··· Collected data
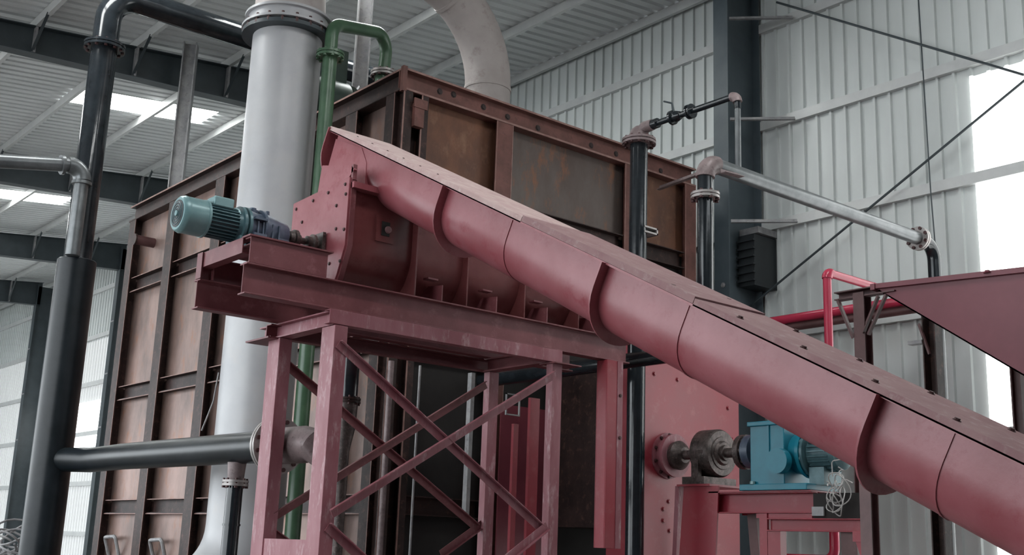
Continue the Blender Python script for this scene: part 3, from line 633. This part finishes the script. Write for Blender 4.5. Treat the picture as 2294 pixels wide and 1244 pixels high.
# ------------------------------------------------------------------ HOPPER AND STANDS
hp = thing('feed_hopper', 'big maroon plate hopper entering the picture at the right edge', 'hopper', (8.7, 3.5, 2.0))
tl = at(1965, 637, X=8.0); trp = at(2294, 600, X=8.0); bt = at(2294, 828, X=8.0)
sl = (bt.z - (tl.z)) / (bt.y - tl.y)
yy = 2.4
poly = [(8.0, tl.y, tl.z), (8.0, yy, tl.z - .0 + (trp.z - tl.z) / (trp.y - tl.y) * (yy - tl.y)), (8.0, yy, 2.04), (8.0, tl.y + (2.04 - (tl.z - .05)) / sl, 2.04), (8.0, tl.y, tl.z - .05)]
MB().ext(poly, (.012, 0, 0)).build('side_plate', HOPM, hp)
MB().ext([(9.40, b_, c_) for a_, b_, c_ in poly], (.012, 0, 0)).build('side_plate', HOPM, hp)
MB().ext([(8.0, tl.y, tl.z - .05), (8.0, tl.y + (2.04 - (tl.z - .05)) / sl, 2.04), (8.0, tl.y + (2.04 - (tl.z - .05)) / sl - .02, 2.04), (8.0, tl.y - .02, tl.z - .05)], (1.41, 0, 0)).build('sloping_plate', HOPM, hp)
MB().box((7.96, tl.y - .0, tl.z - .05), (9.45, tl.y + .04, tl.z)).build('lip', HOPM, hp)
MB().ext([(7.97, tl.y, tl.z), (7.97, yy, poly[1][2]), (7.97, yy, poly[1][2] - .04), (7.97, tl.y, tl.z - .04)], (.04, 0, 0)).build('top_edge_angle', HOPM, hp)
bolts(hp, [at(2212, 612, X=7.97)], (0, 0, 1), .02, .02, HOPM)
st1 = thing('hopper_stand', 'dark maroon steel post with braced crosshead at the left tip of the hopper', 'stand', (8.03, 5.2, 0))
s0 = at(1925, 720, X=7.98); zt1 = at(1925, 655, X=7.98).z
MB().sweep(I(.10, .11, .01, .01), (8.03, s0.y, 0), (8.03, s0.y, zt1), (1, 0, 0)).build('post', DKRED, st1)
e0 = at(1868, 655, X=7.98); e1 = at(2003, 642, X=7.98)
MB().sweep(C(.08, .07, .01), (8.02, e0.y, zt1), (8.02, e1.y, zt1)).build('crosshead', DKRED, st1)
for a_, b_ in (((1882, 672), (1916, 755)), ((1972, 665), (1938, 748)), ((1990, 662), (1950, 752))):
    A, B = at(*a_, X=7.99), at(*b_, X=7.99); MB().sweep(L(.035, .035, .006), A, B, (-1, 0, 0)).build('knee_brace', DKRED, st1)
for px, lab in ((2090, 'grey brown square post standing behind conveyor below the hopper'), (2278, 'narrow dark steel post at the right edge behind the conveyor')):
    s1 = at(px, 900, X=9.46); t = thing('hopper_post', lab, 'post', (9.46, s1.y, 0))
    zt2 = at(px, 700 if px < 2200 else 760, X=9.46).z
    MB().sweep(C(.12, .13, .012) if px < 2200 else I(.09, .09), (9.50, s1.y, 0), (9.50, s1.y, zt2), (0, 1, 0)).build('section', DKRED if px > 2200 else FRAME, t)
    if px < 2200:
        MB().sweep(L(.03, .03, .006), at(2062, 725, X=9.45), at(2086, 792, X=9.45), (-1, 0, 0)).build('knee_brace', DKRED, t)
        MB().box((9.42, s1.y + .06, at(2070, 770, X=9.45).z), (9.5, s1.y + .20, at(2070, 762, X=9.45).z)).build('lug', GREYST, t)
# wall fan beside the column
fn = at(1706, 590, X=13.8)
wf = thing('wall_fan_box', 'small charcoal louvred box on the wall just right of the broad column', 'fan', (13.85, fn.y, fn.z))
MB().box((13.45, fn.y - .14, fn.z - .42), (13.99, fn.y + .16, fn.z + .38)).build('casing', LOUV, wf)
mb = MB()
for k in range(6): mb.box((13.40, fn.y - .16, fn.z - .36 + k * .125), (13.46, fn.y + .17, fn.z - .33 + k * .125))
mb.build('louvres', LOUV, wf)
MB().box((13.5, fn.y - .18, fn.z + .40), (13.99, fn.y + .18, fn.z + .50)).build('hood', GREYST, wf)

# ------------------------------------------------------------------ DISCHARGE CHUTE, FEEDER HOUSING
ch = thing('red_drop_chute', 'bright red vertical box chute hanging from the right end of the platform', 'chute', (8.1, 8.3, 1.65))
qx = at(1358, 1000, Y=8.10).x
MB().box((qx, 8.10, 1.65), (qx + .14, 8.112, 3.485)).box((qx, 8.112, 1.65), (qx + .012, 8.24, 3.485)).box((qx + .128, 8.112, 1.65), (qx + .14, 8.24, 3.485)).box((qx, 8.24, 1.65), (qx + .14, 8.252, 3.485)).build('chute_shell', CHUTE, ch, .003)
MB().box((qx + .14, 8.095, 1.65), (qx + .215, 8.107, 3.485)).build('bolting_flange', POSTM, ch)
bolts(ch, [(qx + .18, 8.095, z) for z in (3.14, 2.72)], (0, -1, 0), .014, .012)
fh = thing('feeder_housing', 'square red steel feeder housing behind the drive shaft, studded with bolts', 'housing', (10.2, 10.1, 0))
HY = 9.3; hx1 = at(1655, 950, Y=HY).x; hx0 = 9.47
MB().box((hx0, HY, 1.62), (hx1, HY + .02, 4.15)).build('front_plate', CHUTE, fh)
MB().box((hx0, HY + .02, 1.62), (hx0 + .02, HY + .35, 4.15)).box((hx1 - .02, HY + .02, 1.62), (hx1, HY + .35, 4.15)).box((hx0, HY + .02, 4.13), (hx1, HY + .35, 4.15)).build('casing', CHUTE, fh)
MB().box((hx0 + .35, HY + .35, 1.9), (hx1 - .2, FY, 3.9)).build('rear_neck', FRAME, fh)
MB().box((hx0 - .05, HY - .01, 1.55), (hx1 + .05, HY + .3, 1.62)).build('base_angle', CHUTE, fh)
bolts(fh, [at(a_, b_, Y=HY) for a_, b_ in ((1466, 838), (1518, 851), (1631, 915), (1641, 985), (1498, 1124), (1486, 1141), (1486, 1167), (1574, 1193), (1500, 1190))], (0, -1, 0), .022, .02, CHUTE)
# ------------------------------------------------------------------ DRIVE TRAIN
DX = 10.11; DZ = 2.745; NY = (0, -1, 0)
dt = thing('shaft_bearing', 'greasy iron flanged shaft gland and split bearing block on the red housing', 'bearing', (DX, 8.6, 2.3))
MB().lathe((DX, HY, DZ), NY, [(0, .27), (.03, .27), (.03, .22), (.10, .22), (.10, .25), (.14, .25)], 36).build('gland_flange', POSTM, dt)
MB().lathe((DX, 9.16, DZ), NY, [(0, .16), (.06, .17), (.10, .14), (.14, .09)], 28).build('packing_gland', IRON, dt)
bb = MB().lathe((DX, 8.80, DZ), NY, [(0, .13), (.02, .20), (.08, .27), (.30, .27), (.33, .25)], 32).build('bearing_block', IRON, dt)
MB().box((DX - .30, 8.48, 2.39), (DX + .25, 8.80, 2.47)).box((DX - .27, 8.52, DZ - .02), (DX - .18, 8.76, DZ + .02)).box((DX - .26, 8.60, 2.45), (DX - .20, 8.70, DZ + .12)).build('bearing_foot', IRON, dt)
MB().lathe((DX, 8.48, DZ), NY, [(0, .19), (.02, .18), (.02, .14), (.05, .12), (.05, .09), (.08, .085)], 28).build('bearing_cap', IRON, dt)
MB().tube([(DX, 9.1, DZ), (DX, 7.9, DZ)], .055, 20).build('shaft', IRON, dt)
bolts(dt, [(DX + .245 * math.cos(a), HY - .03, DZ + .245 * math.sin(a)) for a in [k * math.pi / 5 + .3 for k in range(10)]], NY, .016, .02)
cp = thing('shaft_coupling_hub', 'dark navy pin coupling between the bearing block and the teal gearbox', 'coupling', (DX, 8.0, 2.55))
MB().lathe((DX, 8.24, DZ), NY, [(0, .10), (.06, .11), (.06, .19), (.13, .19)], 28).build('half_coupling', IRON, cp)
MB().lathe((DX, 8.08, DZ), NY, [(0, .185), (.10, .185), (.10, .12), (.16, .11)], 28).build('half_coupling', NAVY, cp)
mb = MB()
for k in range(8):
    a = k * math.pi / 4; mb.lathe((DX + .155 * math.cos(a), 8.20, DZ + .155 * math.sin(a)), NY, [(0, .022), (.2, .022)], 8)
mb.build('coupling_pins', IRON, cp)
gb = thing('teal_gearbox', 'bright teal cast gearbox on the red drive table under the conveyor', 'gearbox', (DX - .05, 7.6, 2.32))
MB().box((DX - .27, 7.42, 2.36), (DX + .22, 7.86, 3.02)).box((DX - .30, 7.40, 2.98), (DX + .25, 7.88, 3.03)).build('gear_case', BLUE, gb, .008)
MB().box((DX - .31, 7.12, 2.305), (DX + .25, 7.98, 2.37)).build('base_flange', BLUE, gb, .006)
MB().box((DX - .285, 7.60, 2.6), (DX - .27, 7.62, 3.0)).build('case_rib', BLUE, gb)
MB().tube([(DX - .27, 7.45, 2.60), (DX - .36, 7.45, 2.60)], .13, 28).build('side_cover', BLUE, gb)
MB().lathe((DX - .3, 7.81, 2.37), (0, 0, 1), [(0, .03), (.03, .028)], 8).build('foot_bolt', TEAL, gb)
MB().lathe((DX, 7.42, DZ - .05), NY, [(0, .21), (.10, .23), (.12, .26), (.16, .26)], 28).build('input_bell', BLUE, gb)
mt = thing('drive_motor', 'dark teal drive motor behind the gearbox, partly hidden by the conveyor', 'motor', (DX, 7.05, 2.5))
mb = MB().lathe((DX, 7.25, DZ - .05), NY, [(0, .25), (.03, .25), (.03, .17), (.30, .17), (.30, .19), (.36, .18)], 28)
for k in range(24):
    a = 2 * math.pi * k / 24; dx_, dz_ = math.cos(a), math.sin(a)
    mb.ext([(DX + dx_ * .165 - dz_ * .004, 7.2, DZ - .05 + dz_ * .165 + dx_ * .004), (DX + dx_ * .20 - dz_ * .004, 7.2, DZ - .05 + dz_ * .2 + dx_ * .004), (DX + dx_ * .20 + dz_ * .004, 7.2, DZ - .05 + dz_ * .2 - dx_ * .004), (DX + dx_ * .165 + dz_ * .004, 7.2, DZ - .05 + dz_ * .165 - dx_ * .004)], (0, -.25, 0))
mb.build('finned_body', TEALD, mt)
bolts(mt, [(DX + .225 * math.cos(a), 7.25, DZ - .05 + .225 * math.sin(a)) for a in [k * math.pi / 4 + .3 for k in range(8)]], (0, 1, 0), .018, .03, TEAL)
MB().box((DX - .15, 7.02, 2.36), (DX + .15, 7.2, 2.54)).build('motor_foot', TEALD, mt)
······
Required work = Of all the lines above, how many contain the word "picture"? Answer with only the number.

Problem solution = 2